Probing the dynamic evolution of active species under different sensing conditions is achieved to the rational design of sensing materials for outstanding sensing performance. In this study, a palladium (Pd)-loaded ZnO sensing material was approached via the impregnation method. The Pd-loaded ZnO₁₀₀ gas sensor has a better H₂ sensing performance than a pure ZnO gas sensor at an operating temperature of 190 to 360 °C. The in situ Raman and H₂ temperature-programmed surface reaction characterization technologies confirmed that the synergistic effect of metal Pd (Pd⁰) and Pd oxide (PdO_x) played a decisive role in improving the sensing capability for H₂ in low concentrations (less than 100 ppm). The proportion of Pd⁰ in the Pd/PdO_x dynamically increased with the elevation of operating temperature.
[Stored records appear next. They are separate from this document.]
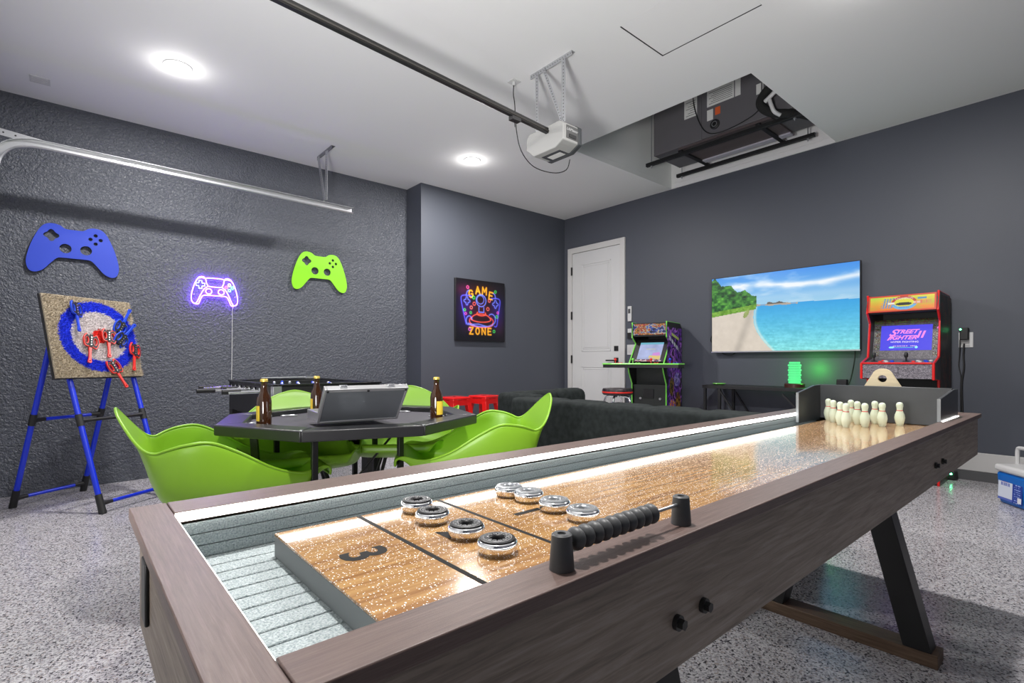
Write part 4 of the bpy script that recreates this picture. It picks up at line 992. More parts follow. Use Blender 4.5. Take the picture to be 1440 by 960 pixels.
def marq(u, v):
    c = np.stack([250-5*v, 120+125*v, 25+40*v], 1); c[:, 0] -= 40*np.exp(-((u-.1)/.1)**2)*v; gr = np.clip((fbm(u*6, v*4, 3)-.45)*3, 0, 1)[:, None]; c = c*(1-gr*.5)+np.array([150, 220, 60])*gr*.5
    fr = (u < .025) | (u > .975) | (v < .10) | (v > .90); c[fr] = (225, 70, 30)
    bl = (u > .18+.06*(v)) & (u < .40) & (v > .2) & (v < .82) & (np.sin((u-.05*v)*150) > -.1); c[bl] = (110, 150, 200)
    d = np.hypot((u-.54)/.19, (v-.5)/.42); c[d < 1] = (200, 60, 40); c[(d < 1) & (v < .42)] = (110, 185, 235); c[np.hypot((u-.54)/.145, (v-.52)/.27) < 1] = (235, 230, 60); c[(np.hypot((u-.54)/.12, (v-.44)/.10) < 1)] = (30, 30, 20)
    c[(np.abs(v-.50) < .05) & (np.abs(np.abs(u-.54)-.19) < .05)] = (250, 245, 225)
    c[(u > .74) & (u < .86) & (v > .68) & (v < .80)] = (90, 150, 190); q = (u > .68) & (u < .93) & (v > .42) & (v < .62) & (np.sin(u*300) > -.3); c[q] = (235, 130, 90)
    return c
g = G(); g.prism([(4.868, 1.515), (4.848, 1.388), (4.862, 1.386), (4.882, 1.513)], wI, frame((0, iy1, 0), (1, 0, 0), (0, 0, 1))); g.ob('marquee_box', M_red, t)
Mm = frame((4.8472, iy1, 1.388), (0, -1, 0), (.020, 0, .127))
gprint('marquee', Mm, wI, .128, 110, 34, marq, attr_mat('lit marquee', .85, .3), t)
text('CHAMPION', Mm @ Matrix.Translation((.54*wI, .098, .0004)), .022, M_white, 'lettering', t, .0002)
text('EDITION', Mm @ Matrix.Translation((.54*wI, .030, .0004)), .016, M_bluepl, 'lettering', t, .0002)
# sloped bezel and screen
pb, pt = Vector((4.955, 0, 1.02)), Vector((5.03, 0, 1.335)); up = (pt-pb).normalized(); bl = (pt-pb).length
Ms = frame((4.955, iy1, 1.02), (0, -1, 0), up)
stone = noisepic([(84, 82, 88), (98, 95, 102), (112, 108, 115), (92, 90, 94)], 30, 30, 31)
def bez(u, v):
    c = stone(u, v)
    for uu in (.06, .94):
        for k in range(5):
            q = (np.abs(u-uu) < .04) & (np.abs(v-(.13+.165*k)) < .06); c[q] = noisepic([(40, 60, 55), (150, 150, 140), (90, 40, 30), (30, 90, 60)], 60, 50, 40+k)(u[q], v[q])
    q = (v > .90); c[q] = noisepic([(40, 40, 30), (90, 30, 30), (80, 110, 30), (50, 50, 60)], 30, 50, 55)(u[q], v[q]); return c
gprint('bezel_art', Ms, wI, bl, 110, 80, bez, M_print, t)
g = G(); g.box(0, wI, 0, bl, -.012, -.001, Ms); g.ob('bezel_board', M_black, t)
g = G(); swi, she = wI*.77, .205; sx_, sy_ = wI*.115, .070
Msc = Ms @ Matrix.Translation((sx_, sy_, .0015))
def game(u, v):
    c = np.zeros((len(u), 3))+np.array([72, 66, 232])
    q = (np.abs(v-.115) < .022) & (u > .26) & (u < .66); c[q] = (70, 90, 190)
    q = (np.abs(v-.11) < .010) & (u > .26) & (u < .66); c[q] = (110, 220, 250)
    q = ((np.hypot((u-.23)/.055, (v-.12)/.04) < 1) | (np.hypot((u-.71)/.03, (v-.12)/.045) < 1)); c[q] = (150, 240, 250)
    q = (np.abs(v-.175) < .012) & (u > .26) & (u < .55) & (np.sin(u*170) > -.5); c[q] = (240, 200, 240)
    q = (np.abs(v-.175) < .012) & (u > .6) & (u < .72) & (np.sin(u*170) > -.5); c[q] = (240, 200, 240); return c
gprint('screen', Msc, swi, she, 120, 70, game, attr_mat('game screen', 1.0, .2), t)
def gradm(name):
    m = emis(name, (1, 1, 1, 1), 1.0); nt = m.node_tree; b = nt.nodes['Principled BSDF']; tc = nt.nodes.new('ShaderNodeTexCoord'); s = nt.nodes.new('ShaderNodeSeparateXYZ'); nt.links.new(tc.outputs['Generated'], s.inputs[0])
    r = nt.nodes.new('ShaderNodeValToRGB'); E = r.color_ramp.elements; E[0].position = .1; E[0].color = L3(255, 250, 200); E[1].position = .95; E[1].color = L3(250, 140, 235); nt.links.new(s.outputs[2], r.inputs[0]); nt.links.new(r.outputs[0], b.inputs['Emission Color']); return m
M_sf = gradm('game title letters')
TT = lambda x, y, z=.0008: Msc @ Matrix.Translation((x, y, z))
text('S', TT(swi*.22, she*.70), .072, M_sf, 'lettering', t, .0002, shear=.5, sx=1.3, bold=.0016)
text('TREET', TT(swi*.50, she*.735), .045, M_sf, 'lettering', t, .0002, shear=.45, sx=1.12, bold=.0016)
text('F', TT(swi*.17, she*.50), .060, M_sf, 'lettering', t, .0002, shear=.5, sx=1.2, bold=.0016)
text('IGHTER', TT(swi*.44, she*.50), .045, M_sf, 'lettering', t, .0002, shear=.45, sx=1.12, bold=.0016)
text('II', TT(swi*.77, she*.60), .078, M_sf, 'lettering', t, .0002, shear=.25, sx=1.3, bold=.0016)
text("'", TT(swi*.93, she*.72), .14, M_sf, 'lettering', t, .0002, shear=.5, sx=1.6)
text('HYPER FIGHTING', TT(swi*.48, she*.33), .020, emis('white letters', (1, .9, 1, 1), 1), 'lettering', t, .0002, sx=1.15)
# control deck
Md = frame((4.705, iy1, .987), (0, -1, 0), (.25, 0, .035)); dl = .255
g = G(); g.box(0, wI, 0, dl, -.012, 0, Md); g.ob('control_deck', M_grey, t)
gprint('deck_art', Md @ Matrix.Translation((0, 0, .0005)), wI, dl, 70, 40, stone, M_print, t)
g = G(); g.box(4.706, 4.72, iy0, iy1, .872, .985); g.ob('deck_front', M_grey, t)
gprint('deck_front_art', frame((4.7053, iy1, .874), (0, -1, 0), (0, 0, 1)), wI, .108, 90, 22, noisepic([(88, 84, 92), (128, 122, 130), (104, 100, 108), (142, 136, 144)], 30, 10, 61), M_print, t)
g = G(); g.tube([(4.704, iy1, .987), (4.704, iy0, .987)], .008, n=6); g.ob('front_trim', M_red, t)
for u in (.05, .255):
    p = Md @ Vector((u, .10, 0)); g = G(); g.cyl(p, p+Vector((0, 0, .004)), .022, n=16); g.cyl(p, p+Vector((0, 0, .032)), .006, n=8); g.lathe([(0, .028), (.010, .030), (.0135, .044), (.012, .062), (.006, .070), (0, .071)], tuple(p), 16); g.ob('joystick', M_black, t, smooth=True)
for u, v, m in ((.10, .06, M_redpl), (.125, .10, M_white), (.14, .065, M_white), (.165, .10, M_bluepl), (.175, .07, M_bluepl), (.11, .11, M_redpl), (.305, .07, M_redpl), (.325, .11, M_white), (.345, .07, M_white), (.37, .11, M_bluepl), (.385, .07, M_bluepl), (.40, .12, M_white)):
    p = Md @ Vector((u, v, 0)); nrm = (Md.to_3x3() @ Vector((0, 0, 1))); g = G(); g.cyl(p, p+nrm*.009, .0125, .011, n=14); g.ob('button', m, t, smooth=True)

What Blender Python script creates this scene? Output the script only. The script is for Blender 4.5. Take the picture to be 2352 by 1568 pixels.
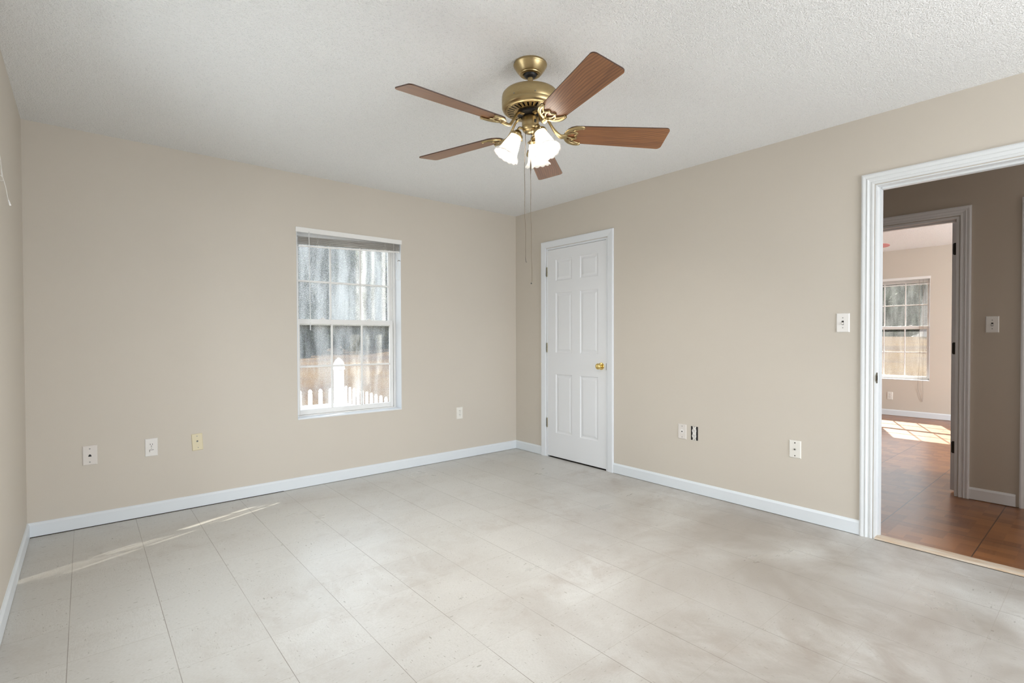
import bpy, bmesh, math, random
from mathutils import Vector, Matrix
for o in list(bpy.data.objects): bpy.data.objects.remove(o, do_unlink=True)
SC = bpy.context.scene
COL = SC.collection
PI = math.pi
R = math.radians
random.seed(7)

# ------------------------------------------------------------------ camera
CAM = Vector((-3.509, -4.162, 1.177)); YAW = R(40.195); PITCH = R(-0.791); ROLL = R(-0.1456)
fw = Vector((math.sin(YAW)*math.cos(PITCH), math.cos(YAW)*math.cos(PITCH), math.sin(PITCH)))
rt = Vector((math.cos(YAW), -math.sin(YAW), 0)); up = rt.cross(fw)
r2 = rt*math.cos(ROLL)+up*math.sin(ROLL); u2 = -rt*math.sin(ROLL)+up*math.cos(ROLL)
cd = bpy.data.cameras.new('camera'); cam = bpy.data.objects.new('camera', cd); COL.objects.link(cam)
cam.matrix_world = Matrix(((r2.x, u2.x, -fw.x, CAM.x), (r2.y, u2.y, -fw.y, CAM.y), (r2.z, u2.z, -fw.z, CAM.z), (0, 0, 0, 1)))
cd.sensor_width = 36; cd.lens = 1174.9/2352*36; cd.shift_x = -10.37/2352; cd.shift_y = 7.45/2352
cd.clip_start = .02; cd.clip_end = 400
SC.camera = cam
# ------------------------------------------------------------------ view, sky, sun, daylight
SC.view_settings.view_transform = 'Standard'; SC.view_settings.look = 'None'
SC.view_settings.gamma = 1; SC.view_settings.use_curve_mapping = False
SC.view_settings.exposure = 0.25
SC.cycles.sample_clamp_indirect = 6.0; SC.cycles.denoising_prefilter = 'NONE'
W = bpy.data.worlds.new('sky'); SC.world = W; W.use_nodes = True
nt = W.node_tree; nt.nodes.clear()
tc = nt.nodes.new('ShaderNodeTexCoord'); sx = nt.nodes.new('ShaderNodeSeparateXYZ')
cr = nt.nodes.new('ShaderNodeValToRGB'); bg = nt.nodes.new('ShaderNodeBackground'); ow = nt.nodes.new('ShaderNodeOutputWorld')
nt.links.new(tc.outputs['Generated'], sx.inputs[0]); nt.links.new(sx.outputs['Z'], cr.inputs[0])
cr.color_ramp.elements[0].position = 0.0; cr.color_ramp.elements[0].color = (.96, .98, 1, 1)
cr.color_ramp.elements[1].position = .6; cr.color_ramp.elements[1].color = (.70, .83, 1, 1)
nt.links.new(cr.outputs[0], bg.inputs[0]); bg.inputs[1].default_value = 3.0; nt.links.new(bg.outputs[0], ow.inputs[0])

def lamp(name, kind, loc, energy, color=(1, 1, 1), direction=None, size=None, size_y=None):
    d = bpy.data.lights.new(name, kind); d.energy = energy; d.color = color
    o = bpy.data.objects.new(name, d); COL.objects.link(o); o.location = loc
    if direction is not None: o.rotation_euler = Vector(direction).to_track_quat('-Z', 'Y').to_euler()
    if kind == 'AREA':
        d.shape = 'RECTANGLE'; d.size = size; d.size_y = size_y
    return o
sun = lamp('sun', 'SUN', (10, 8, 12), 19.0, (1, .93, .82), (-1.11, -.46, -1)); sun.data.angle = R(.53)
H = 2.461; RW = 3.779; YF = -5.75
# left window daylight, and added fills for the rear, far room and hall
lamp('rear_fill', 'AREA', (-1.3, YF-.12, 1.25), 66, (.90, .955, 1), (-.25, 1, .15), 1.9, 1.9)  # added fill behind the camera, in an opening made for it
lamp('daylight_left_window', 'AREA', (-RW-.20, -1.82, 1.29), 19, (.90, .955, 1), (1, 0, .08), .86, 1.46)
lamp('far_room_fill', 'AREA', (3.6, YF-.12, 1.3), 145, (.93, .97, 1), (0, 1, 0), 1.8, 1.5)  # added fill brightening the far room through an unseen opening

lamp('hall_fill', 'AREA', (.75, YF+.02, 1.3), 10, (1, .98, .95), (0, 1, 0), .9, 1.8)  # added fill to lift the dim hall, solid wall behind it

# ------------------------------------------------------------------ node helpers
MATS = {}
class NT:
    def __init__(s, name):
        s.m = bpy.data.materials.new(name); s.m.use_nodes = True; s.t = s.m.node_tree
        s.t.nodes.clear(); s.out = s.t.nodes.new('ShaderNodeOutputMaterial')
        s.p = s.t.nodes.new('ShaderNodeBsdfPrincipled'); s.t.links.new(s.p.outputs[0], s.out.inputs[0])
        MATS[name] = s.m
    def n(s, k, **kw):
        x = s.t.nodes.new(k)
        for a, b in kw.items(): setattr(x, a, b)
        return x
    def l(s, a, b): s.t.links.new(a, b)
    def setp(s, **kw):
        for k, v in kw.items():
            k = k.replace('_', ' ')
            i = s.p.inputs[k]
            i.default_value = v if not (isinstance(v, tuple) and len(v) == 3) else (*v, 1)
        return s
    def coord(s, kind='Object'):
        return s.n('ShaderNodeTexCoord').outputs[kind]
    def mapv(s, v, scale=(1, 1, 1), loc=(0, 0, 0)):
        m = s.n('ShaderNodeMapping'); s.l(v, m.inputs[0]); m.inputs['Scale'].default_value = scale; m.inputs['Location'].default_value = loc
        return m.outputs[0]
    def noise(s, v, scale, detail=3, rough=.5, dist=0):
        x = s.n('ShaderNodeTexNoise'); s.l(v, x.inputs['Vector']); x.inputs['Scale'].default_value = scale
        x.inputs['Detail'].default_value = detail; x.inputs['Roughness'].default_value = rough; x.inputs['Distortion'].default_value = dist
        return x.outputs['Fac']
    def voro(s, v, scale, feature='F1'):
        x = s.n('ShaderNodeTexVoronoi', feature=feature); s.l(v, x.inputs['Vector']); x.inputs['Scale'].default_value = scale
        return x
    def math(s, op, a, b=None, c=None, clamp=False):
        x = s.n('ShaderNodeMath', operation=op, use_clamp=clamp)
        for i, v in enumerate((a, b, c)):
            if v is None: continue
            if isinstance(v, (int, float)): x.inputs[i].default_value = v
            else: s.l(v, x.inputs[i])
        return x.outputs[0]
    def rng(s, v, a, b, c=0, d=1):
        x = s.n('ShaderNodeMapRange'); s.l(v, x.inputs[0])
        for i, q in enumerate((a, b, c, d)): x.inputs[1+i].default_value = q
        return x.outputs[0]
    def mix(s, f, a, b, blend='MIX'):
        x = s.n('ShaderNodeMix', data_type='RGBA', blend_type=blend)
        for i, v in ((0, f), (6, a), (7, b)):
            if isinstance(v, (int, float)): x.inputs[i].default_value = v
            elif isinstance(v, tuple): x.inputs[i].default_value = (*v, 1)
            else: s.l(v, x.inputs[i])
        return x.outputs[2]
    def sep(s, v):
        x = s.n('ShaderNodeSeparateXYZ'); s.l(v, x.inputs[0]); return x.outputs
    def comb(s, a, b, c):
        x = s.n('ShaderNodeCombineXYZ')
        for i, v in enumerate((a, b, c)):
            if isinstance(v, (int, float)): x.inputs[i].default_value = v
            else: s.l(v, x.inputs[i])
        return x.outputs[0]
    def bump(s, h, strength=.3, dist=.01):
        x = s.n('ShaderNodeBump'); s.l(h, x.inputs['Height']); x.inputs['Strength'].default_value = strength
        x.inputs['Distance'].default_value = dist; s.l(x.outputs[0], s.p.inputs['Normal'])
    def base(s, c): s.l(c, s.p.inputs['Base Color'])

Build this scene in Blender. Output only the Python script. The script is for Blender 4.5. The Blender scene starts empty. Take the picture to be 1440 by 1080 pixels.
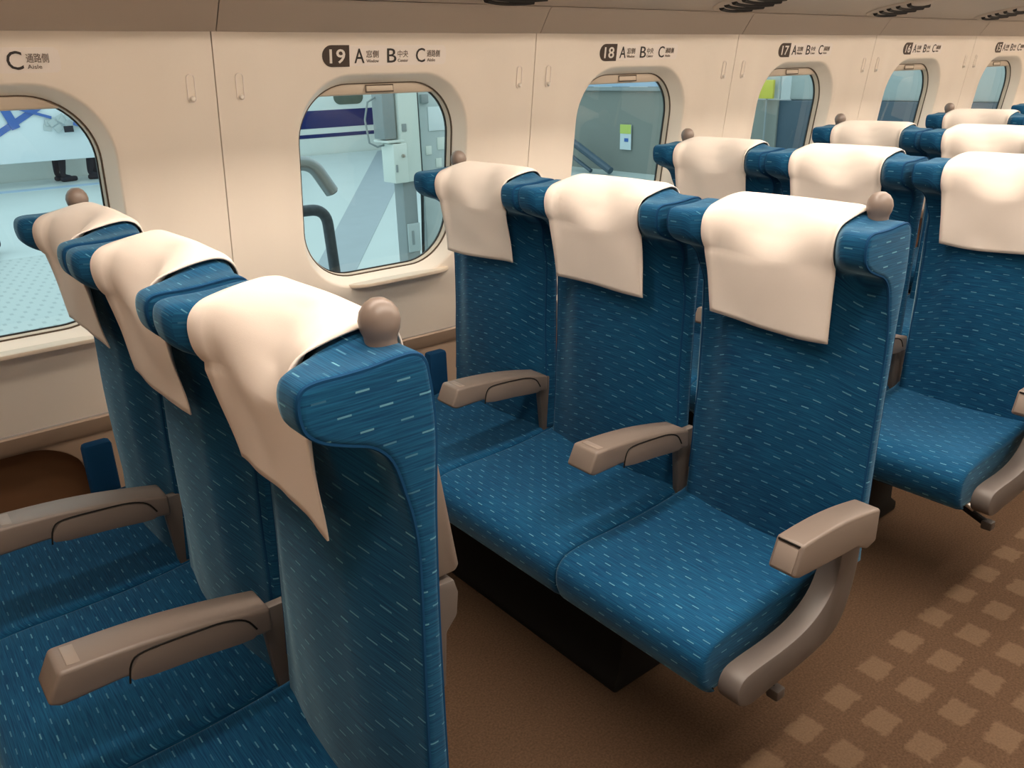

The small size Pd/PdO_x dispersed on the ZnO surface enhanced the dissociation of H₂ by Pd⁰ and the charge transfer between PdO_x and ZnO, boosting the sensing performance of the gas sensor to H₂. With the increase of the operating temperature to more than 360 °C, H₂ was directly oxidized to gaseous H₂O on the Pd/PdO_x active sites, resulting in a relatively low H₂ sensing capacity. In addition, the change of the appropriate Pd/PdO_x ratio could effectively improve the H₂ sensing performance of the gas sensor.